__Provided material__:
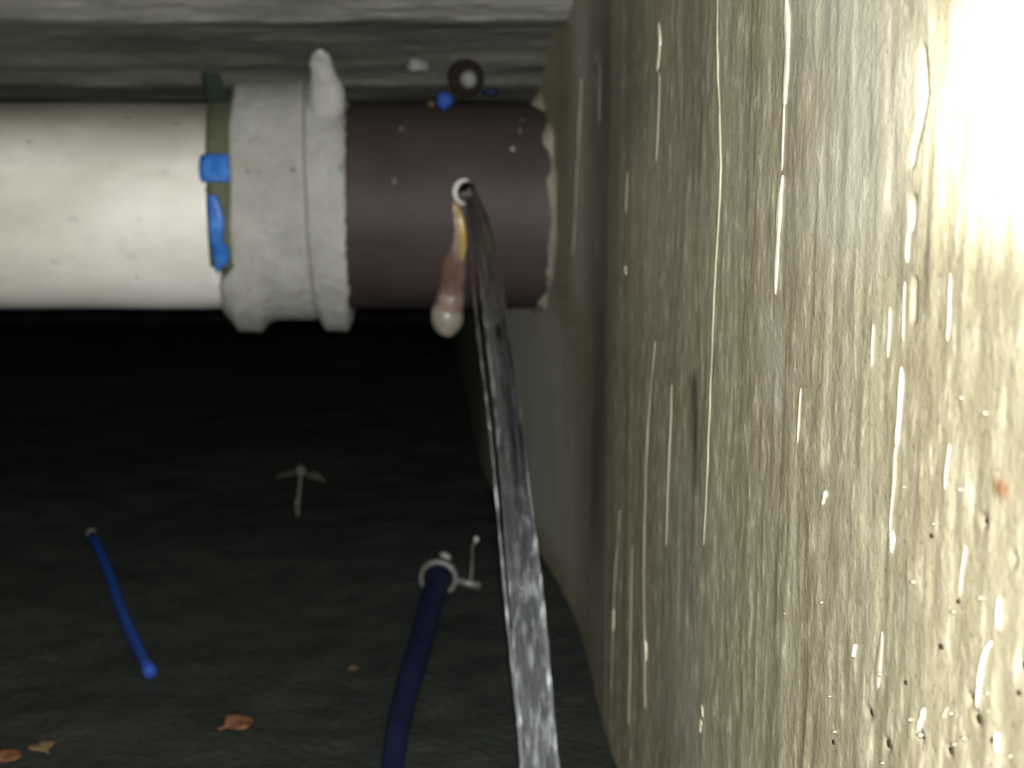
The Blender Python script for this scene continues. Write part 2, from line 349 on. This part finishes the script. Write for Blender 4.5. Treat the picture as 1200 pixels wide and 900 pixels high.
# ---------------------------------------------------------------- floor, far walls, slab
xs = np.concatenate([np.linspace(-1.25, 0.11, 300)]); yf = np.linspace(-0.3, 2.72, 520)
XF, YF = np.meshgrid(xs, yf, indexing='ij')
ZF = 0.010*vn(XF*5, YF*5, 11)+0.004*vn(XF*17, YF*17, 12)+0.0018*vn(XF*60, YF*60, 13)-0.004
P = np.stack([XF, YF, ZF], -1)
struct(np_grid_obj('floor', P, M['floor']), 'dark wet mud floor of the pit', 'floor')
def fz(x, y):
    return float(0.010*vn(x*5, y*5, 11)+0.004*vn(x*17, y*17, 12)+0.0018*vn(x*60, y*60, 13)-0.004)
def rough_wall(name, o, u, v, nu, nv, n, label):
    a = np.linspace(0, 1, nu)[:, None]; b = np.linspace(0, 1, nv)[None, :]
    h = 0.03*vn(a*nu/14+0*b, b*nv/14+0*a, 21)+0.012*vn(a*nu/4+0*b, b*nv/4+0*a, 22)
    P = np.stack([o[i]+u[i]*a+v[i]*b+n[i]*h for i in range(3)], -1)
    return struct(np_grid_obj(name, P, M['dark_wall']), label, 'wall')
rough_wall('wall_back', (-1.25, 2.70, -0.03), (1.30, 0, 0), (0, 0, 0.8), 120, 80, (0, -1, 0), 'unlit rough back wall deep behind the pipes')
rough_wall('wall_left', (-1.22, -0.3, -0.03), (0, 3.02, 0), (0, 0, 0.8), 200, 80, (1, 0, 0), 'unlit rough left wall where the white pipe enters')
# overhead slab and the darker lintel under it: (photo row, distance) pairs give the profile, which is carried along x
def pr(py, dep): d = ray(600, py); return (d.y*dep, CAMZ+d.z*dep)
def profile_run(name, low, back, m, label, cat, amp, close):
    dn = []
    for (y0, z0), (y1, z1) in zip(low[:-1], low[1:]):
        for k in range(5): dn.append((y0+(y1-y0)*k/5, z0+(z1-z0)*k/5))
    dn.append(low[-1]); nl = len(dn); dn += back; nx = 300; V = []
    for i in range(nx):
        t = i/(nx-1)
        for j, (y, z) in enumerate(dn):
            x1 = WD-WT*y+0.004; x = -1.22+(x1+1.22)*t
            dz = dy = 0
            if j < nl:
                dz = amp*(0.0024*mn.noise(Vector((x*6, y*22, z*30)))+0.0016*mn.noise(Vector((x*16, y*60, z*110)))+0.0009*mn.noise(Vector((x*110, y*120, z*160))))
                dy = amp*(0.0022*mn.noise(Vector((x*8, z*160, 7)))+0.0012*mn.noise(Vector((x*90, z*200, 7))))
                if z < close: dz = abs(dz)*0.4
            V.append(Vector((x, y+dy, z+dz)))
    nd = len(dn)
    return struct(mesh_obj(name, V, grid_faces(nx, nd, True)+[tuple(range(nd)), tuple(range((nx-1)*nd, nx*nd))], m), label, cat)
ZT = PC.z+PR+0.0012
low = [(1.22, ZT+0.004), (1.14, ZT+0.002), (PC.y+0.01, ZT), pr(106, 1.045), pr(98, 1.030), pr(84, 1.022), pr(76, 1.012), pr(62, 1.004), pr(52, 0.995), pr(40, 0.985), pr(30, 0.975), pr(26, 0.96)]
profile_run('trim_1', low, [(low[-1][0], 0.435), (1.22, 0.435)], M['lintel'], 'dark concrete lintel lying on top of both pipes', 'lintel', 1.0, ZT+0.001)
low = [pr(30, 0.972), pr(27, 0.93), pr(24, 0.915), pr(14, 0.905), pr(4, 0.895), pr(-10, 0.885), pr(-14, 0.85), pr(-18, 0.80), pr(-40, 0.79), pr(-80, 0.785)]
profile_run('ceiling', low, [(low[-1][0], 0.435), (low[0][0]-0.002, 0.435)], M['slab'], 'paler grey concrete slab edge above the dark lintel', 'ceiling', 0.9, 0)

# ---------------------------------------------------------------- pipes
def pipe_mesh(x0, x1, r, nx=40, nt=96, edge=None, thick=0.006, ns=0.0006, seed=0):
    V = []; 
    rows = [(0, 0)]+[(i/(nx-1), 1) for i in range(nx)]+[(1, 0)]
    for t, outer in rows:
        for k in range(nt):
            th = 2*PI*k/nt; xa = x0; xb = x1+(edge(th) if edge else 0); x = xa+(xb-xa)*t
            rr = r+ns*mn.noise(Vector((x*14, math.cos(th)*2, math.sin(th)*2+seed))) if outer else r-thick
            V.append(Vector((x, PC.y-rr*math.cos(th), PC.z+rr*math.sin(th))))     # th=0 faces the camera
    return V, grid_faces(len(rows), nt, True)
# inner wall rows are joined back to front so the tube is closed
def closed_pipe(*a, **k):
    V, Fc = pipe_mesh(*a, **k); nt = k.get('nt', 96); n = len(V)//nt
    for j in range(nt): Fc.append(((n-1)*nt+j, (n-1)*nt+(j+1) % nt, (j+1) % nt, j))
    return V, Fc
V, Fc = closed_pipe(-1.2, X(270), PR, nx=120)
wp = tag(mesh_obj('white_pipe', V, Fc, M['white_pipe']), 'white plastic pipe with grimy crown running in from the left edge', 'pipe')
# raised scratches and scabs on it
def scab(name, px, py, r, m, parent, R=PR, lift=0.0006, sx=1.6, sz=1.0):
    s = (PC.z-(on_y(px, py, PC.y-R*0.8).z))/R; th = -math.asin(max(-0.98, min(0.98, s)))
    n = Vector((0, -math.cos(th), math.sin(th))); up = Vector((0, math.sin(th), math.cos(th)))
    c = Vector((on_y(px, py, PC.y-R*math.cos(th)).x, PC.y, PC.z))+n*(R-0.0004); V = [c+n*(lift+0.0008)]
    for ring, hh in ((0.55, lift+0.0006), (1.0, 0.0)):
        for k in range(14):
            a = 2*PI*k/14; q = r*ring*(1+0.35*math.sin(3*a+px)+0.2*math.sin(5*a+py)); V.append(c+Vector((1, 0, 0))*q*sx*math.cos(a)+up*q*sz*math.sin(a)+n*hh)
    F_ = [(0, 1+k, 1+(k+1) % 14) for k in range(14)]+[(1+k, 15+k, 15+(k+1) % 14, 1+(k+1) % 14) for k in range(14)]+[tuple(range(15, 29))]
    return mesh_obj(name, V, F_, m, parent)
M['algae'] = mat('green_grime', (0.16, 0.17, 0.10), 0.8, 0.2, (0.30, 0.29, 0.2), 200)
for px, py, r, sx, sz in ((34, 166, 0.0030, 2, 0.7), (160, 325, 0.0010, 1.0, 1.6), (241, 222, 0.0020, 0.8, 1.4), (90, 144, 0.0024, 2.2, 0.7), (150, 137, 0.0028, 2.4, 0.8), (205, 145, 0.0020, 1.8, 0.8)):
    scab('grime_patch', px, py, r, M['algae'], wp, lift=-0.0001, sx=sx, sz=sz)

# brown pipe with a true hole
HOLE = on_y(546, 225, PC.y-0.079)
x_end = WD-WT*1.0+0.03
V, Fc = closed_pipe(X(400), x_end, 0.0795, nx=60, nt=128, thick=0.007, seed=4)
bp_ = mesh_obj('brown_pipe', V, Fc, M['brown'])
cV, cF = tube([HOLE+Vector((0, -0.02, 0)), HOLE+Vector((0, 0.03, 0))], 0.0068, 28)
cut = mesh_obj('cutter', cV, cF, M['bore'], smooth=False)
md = bp_.modifiers.new('b', 'BOOLEAN'); md.object = cut; md.operation = 'DIFFERENCE'; md.solver = 'EXACT'
dg = bpy.context.evaluated_depsgraph_get(); me = bpy.data.meshes.new_from_object(bp_.evaluated_get(dg))
bp_.modifiers.clear(); bp_.data = me; bpy.data.objects.remove(cut)
tag(bp_, 'dark maroon pipe entering the wall, with a leaking hole in its side', 'pipe')
# raised pale burr around the left of the hole
pts = []
for k in range(19):
    a = math.radians(75+k*10.5); pts.append(HOLE+Vector((0.0078*math.cos(a), -0.0022, 0.0086*math.sin(a))))
rr = [0.0018*math.sin(PI*(k+0.6)/19.6)**0.6+0.0002 for k in range(19)]
bV, bF = tube(pts, rr, 10); b_ = mesh_obj('hole_burr', bV, bF, M['mortar_pale'], bp_); b_['label'] = 'pale raised burr around the leaking hole'
M['chip'] = mat('pale_scuff', (0.30, 0.26, 0.24), 0.6)
M['chip2'] = mat('faint_scuff', (0.15, 0.125, 0.12), 0.6)
for px, py, r, sx, sz, m_ in ((601, 174, 0.0022, 0.8, 1.4, 'chip'), (609, 152, 0.0020, 0.8, 1.6, 'chip2'), (462, 212, 0.0018, 0.8, 1.8, 'chip2'), (612, 140, 0.0012, 1, 1.5, 'chip2'), (470, 150, 0.002, 1, 1.0, 'chip2')):
    scab('scuff', px, py, r, M[m_], bp_, 0.0797, lift=0.0002, sx=sx, sz=sz)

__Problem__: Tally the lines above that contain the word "lintel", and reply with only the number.

__Response to the task__: 3